■ **RECORDED DATA**:
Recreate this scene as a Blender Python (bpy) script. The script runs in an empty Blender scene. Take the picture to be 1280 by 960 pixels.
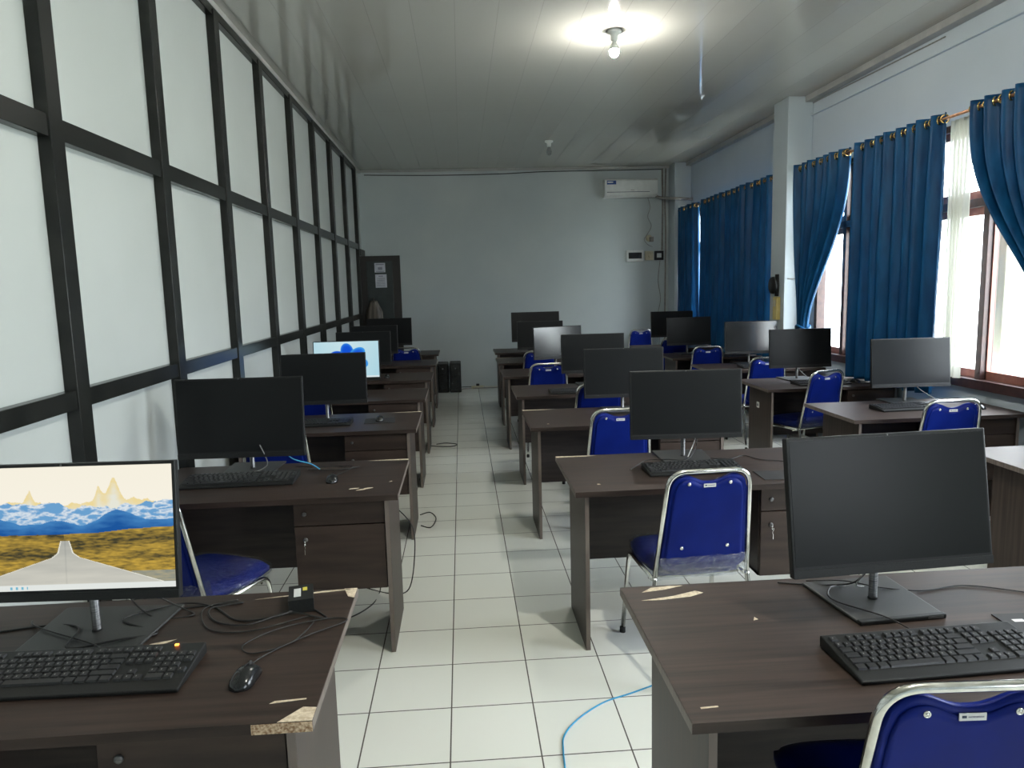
import bpy, math, random
from mathutils import Vector, Matrix, noise
random.seed(7)
PI = math.pi
R = math.radians
scene = bpy.context.scene
COL = scene.collection

# ------------------------------------------------------------------ materials
def node_mat(name, color=(.5, .5, .5), rough=.5, metal=0., spec=.5, **kw):
    m = bpy.data.materials.new(name); m.use_nodes = True
    b = m.node_tree.nodes['Principled BSDF']
    b.inputs['Base Color'].default_value = (*color, 1)
    b.inputs['Roughness'].default_value = rough
    b.inputs['Metallic'].default_value = metal
    b.inputs['Specular IOR Level'].default_value = spec
    for k, v in kw.items():
        b.inputs[k.replace('_', ' ')].default_value = v
    return m

def N(m, typ, **props):
    n = m.node_tree.nodes.new(typ)
    for k, v in props.items(): setattr(n, k, v)
    return n

def L(m, a, b): m.node_tree.links.new(a, b)

def noisy(m, c1, c2, scale=(1, 1, 1), nscale=5, detail=4, lo=.35, hi=.65, bump=0, rough=None, coord='Object'):
    """colour variation by stretched noise in object space"""
    b = m.node_tree.nodes['Principled BSDF']
    tc = N(m, 'ShaderNodeTexCoord'); mp = N(m, 'ShaderNodeMapping'); mp.inputs['Scale'].default_value = scale
    nz = N(m, 'ShaderNodeTexNoise'); nz.inputs['Scale'].default_value = nscale; nz.inputs['Detail'].default_value = detail
    cr = N(m, 'ShaderNodeValToRGB')
    cr.color_ramp.elements[0].position = lo; cr.color_ramp.elements[0].color = (*c1, 1)
    cr.color_ramp.elements[1].position = hi; cr.color_ramp.elements[1].color = (*c2, 1)
    L(m, tc.outputs[coord], mp.inputs['Vector']); L(m, mp.outputs[0], nz.inputs['Vector'])
    L(m, nz.outputs['Fac'], cr.inputs['Fac']); L(m, cr.outputs[0], b.inputs['Base Color'])
    if bump:
        bp = N(m, 'ShaderNodeBump'); bp.inputs['Strength'].default_value = bump; bp.inputs['Distance'].default_value = .002
        L(m, nz.outputs['Fac'], bp.inputs['Height']); L(m, bp.outputs[0], b.inputs['Normal'])
    if rough:
        mr = N(m, 'ShaderNodeMapRange'); mr.inputs['To Min'].default_value = rough[0]; mr.inputs['To Max'].default_value = rough[1]
        L(m, nz.outputs['Fac'], mr.inputs['Value']); L(m, mr.outputs[0], b.inputs['Roughness'])
    return m

W_D, W_L = (.0155, .0094, .0072), (.053, .0345, .0265)
MAT = {}
MAT['wood_x'] = noisy(node_mat('walnut_laminate_across', spec=.36), W_D, W_L, (1.1, 26, 8), 2.2, 7, .3, .72, rough=(.42, .52))
MAT['wood_z'] = noisy(node_mat('walnut_laminate_upright', spec=.3), (.024, .016, .013), (.062, .045, .037), (14, 26, 1.0), 2.2, 7, .3, .72, rough=(.38, .5))
MAT['wood_edge'] = noisy(node_mat('laminate_edge_band'), (.10, .078, .068), (.17, .14, .12), (1, 30, 1), 3, 4, rough=(.35, .5))
MAT['wood_dark'] = noisy(node_mat('dark_board'), (.020, .014, .013), (.045, .032, .028), (1, 8, 12), 3, 5, rough=(.45, .6))
MAT['chipboard'] = noisy(node_mat('bare_chipboard', rough=.9), (.22, .12, .06), (.62, .48, .33), (1, 1, 1), 160, 3)
MAT['chip_pale'] = noisy(node_mat('torn_laminate', rough=.9), (.50, .40, .28), (.72, .62, .47), (1, 1, 1), 120, 3)
MAT['plastic_black'] = noisy(node_mat('black_plastic', spec=.3), (.010, .011, .011), (.016, .017, .017), (1, 1, 1), 300, 2, bump=.05, rough=(.38, .48))
MAT['plastic_key'] = noisy(node_mat('black_key_plastic'), (.014, .015, .016), (.022, .023, .024), (1, 1, 1), 200, 2, rough=(.3, .42))
MAT['plastic_gloss'] = noisy(node_mat('glossy_black_plastic'), (.010, .011, .012), (.014, .015, .016), (1, 1, 1), 90, 2, rough=(.14, .22))
MAT['screen_off'] = noisy(node_mat('dark_screen_film', rough=.3, spec=.15), (.010, .011, .0115), (.0115, .0125, .013), (1, 1, 1), 2, 2)
MAT['screen_gloss'] = noisy(node_mat('glossier_screen_film', rough=.16, spec=.75), (.0125, .0135, .0135), (.014, .015, .015), (1, 1, 1), 2, 2)
MAT['base_grey'] = noisy(node_mat('dark_grey_metal_base'), (.022, .023, .022), (.034, .035, .034), (1, 1, 1), 200, 2, rough=(.4, .5))
MAT['neck'] = noisy(node_mat('brushed_dark_steel', metal=.8), (.10, .10, .10), (.2, .2, .2), (1, 1, 12), 40, 2, rough=(.28, .4))
MAT['chrome'] = noisy(node_mat('chromed_steel', metal=1.), (.62, .62, .58), (.78, .78, .74), (1, 1, 1), 30, 2, rough=(.12, .22))
MAT['blue_vinyl'] = noisy(node_mat('royal_blue_vinyl', spec=.12), (.002, .010, .13), (.003, .014, .17), (1, 1, 1), 6, 4, rough=(.38, .5))
MAT['rubber'] = noisy(node_mat('black_rubber'), (.012, .012, .012), (.02, .02, .02), (1, 1, 1), 50, 2, rough=(.6, .8))
MAT['label_white'] = noisy(node_mat('white_sticker'), (.62, .63, .62), (.72, .72, .70), (1, 1, 1), 30, 2, rough=(.4, .5))
MAT['ink'] = noisy(node_mat('grey_ink'), (.15, .15, .2), (.28, .28, .33), (1, 1, 1), 300, 2, lo=.45, hi=.55)
MAT['ink_dark'] = noisy(node_mat('dark_ink'), (.02, .03, .06), (.03, .05, .09), (1, 1, 1), 300, 2)
MAT['post_black'] = noisy(node_mat('black_painted_frame', spec=.3), (.010, .011, .010), (.017, .018, .016), (1, 1, 1), 8, 3)
MAT['post_black'].node_tree.nodes['Principled BSDF'].inputs['Roughness'].default_value = .25
MAT['panel_white'] = noisy(node_mat('white_wall_board', spec=.3), (.455, .485, .47), (.49, .52, .505), (.4, .4, .4), 3, 3, rough=(.45, .55))
MAT['wall_back'] = noisy(node_mat('pale_blue_plaster', spec=.2), (.46, .515, .53), (.52, .57, .57), (.35, .35, .35), 2.5, 5, rough=(.7, .8))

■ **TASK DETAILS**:
Extract, word for word, each line from the top of the data down to and including the line with "def L(m, a, b): m.node_tree.links.new(a, b)"; skip the pictures.

■ **THE REPLY**:
Recreate this scene as a Blender Python (bpy) script. The script runs in an empty Blender scene. Take the picture to be 1280 by 960 pixels.
import bpy, math, random
from mathutils import Vector, Matrix, noise
random.seed(7)
PI = math.pi
R = math.radians
scene = bpy.context.scene
COL = scene.collection

# ------------------------------------------------------------------ materials
def node_mat(name, color=(.5, .5, .5), rough=.5, metal=0., spec=.5, **kw):
    m = bpy.data.materials.new(name); m.use_nodes = True
    b = m.node_tree.nodes['Principled BSDF']
    b.inputs['Base Color'].default_value = (*color, 1)
    b.inputs['Roughness'].default_value = rough
    b.inputs['Metallic'].default_value = metal
    b.inputs['Specular IOR Level'].default_value = spec
    for k, v in kw.items():
        b.inputs[k.replace('_', ' ')].default_value = v
    return m

def N(m, typ, **props):
    n = m.node_tree.nodes.new(typ)
    for k, v in props.items(): setattr(n, k, v)
    return n

def L(m, a, b): m.node_tree.links.new(a, b)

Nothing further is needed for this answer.